2009 will have a similar example.
Frank

 

[pmarc]

prdave00,
Frank is right. Long cylindrical feature can/should be used here as a primary datum. First because it reflects component's function in the assembly better and second it delivers repeatable relationship of the part to the datum axis in a gage (if gage is used).

I assume your drawings at the moment are not complete, but my additional comment to remember would be that if you specify datums C & E you have to make sure they are referenced in at least one geometric tolerance somewhere on the drawings. If you don't do this then these datum callouts make no sense.

 

[prdave00]

pmarc,

I added the datums C & E in the interest of getting feedback on whether I should either:

Do as my colleague suggested (based on what he was taught) and use these faces as primary datums in the FCF and have the cylindrical feature (B or D, respectively) as the secondary datums, which would then require establishing orientation of the cylinders.

-or-

A compromise (?) and use these faces as secondary datums to remove another degree of freedom.

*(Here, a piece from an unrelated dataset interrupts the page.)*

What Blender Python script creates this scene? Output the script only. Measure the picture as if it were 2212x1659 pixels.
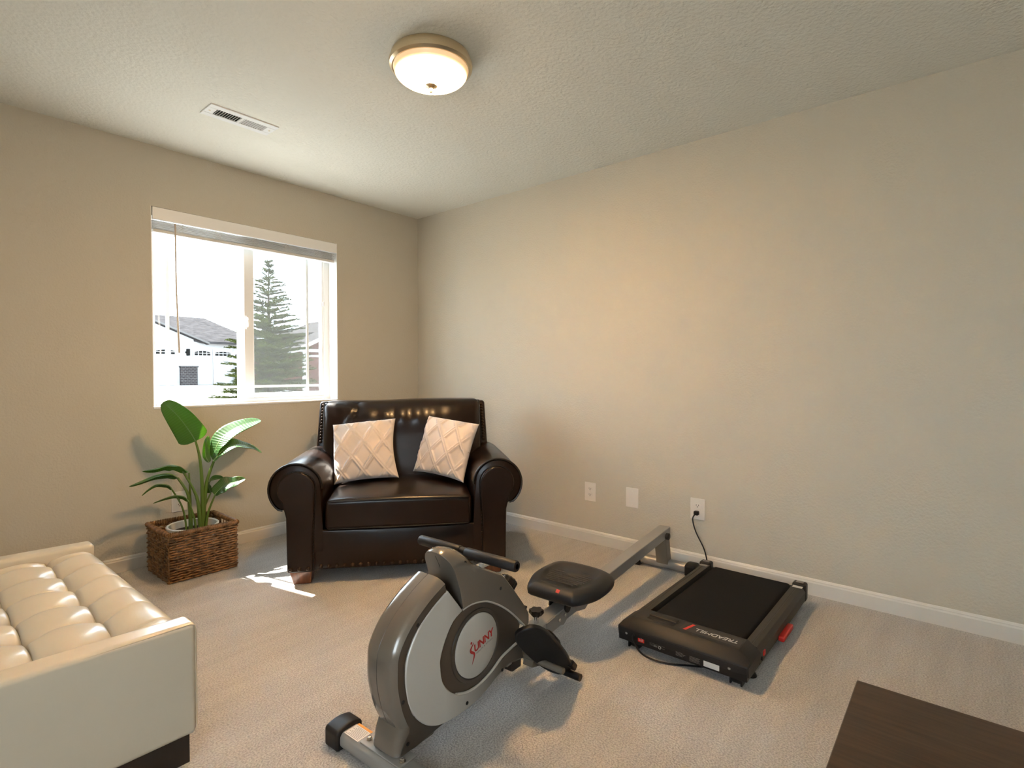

I'd rather leave those datums off as they relate to the functional features shown. I'm really tempted to just go with total run out on both the cylindrical surfaces and bearing faces but am anticipating, maybe foolishly, that our supplier will prefer positional and perpendicular call outs to better utilize their CMM. If that was the case then I wouldn't have to trouble with determining if boundary conditions (MMB, LMB) are appropriate, removing additional degrees of freedom, etc. At least I think I wouldn't.

When my wife goes to bed I've been pulling out the Y14.5-2009 standard for some leisure reading in hopes that I'll have an epiphany and everything will become clear. Until that happens (or my employer kicks in for a training), I am glad for your generous contributions.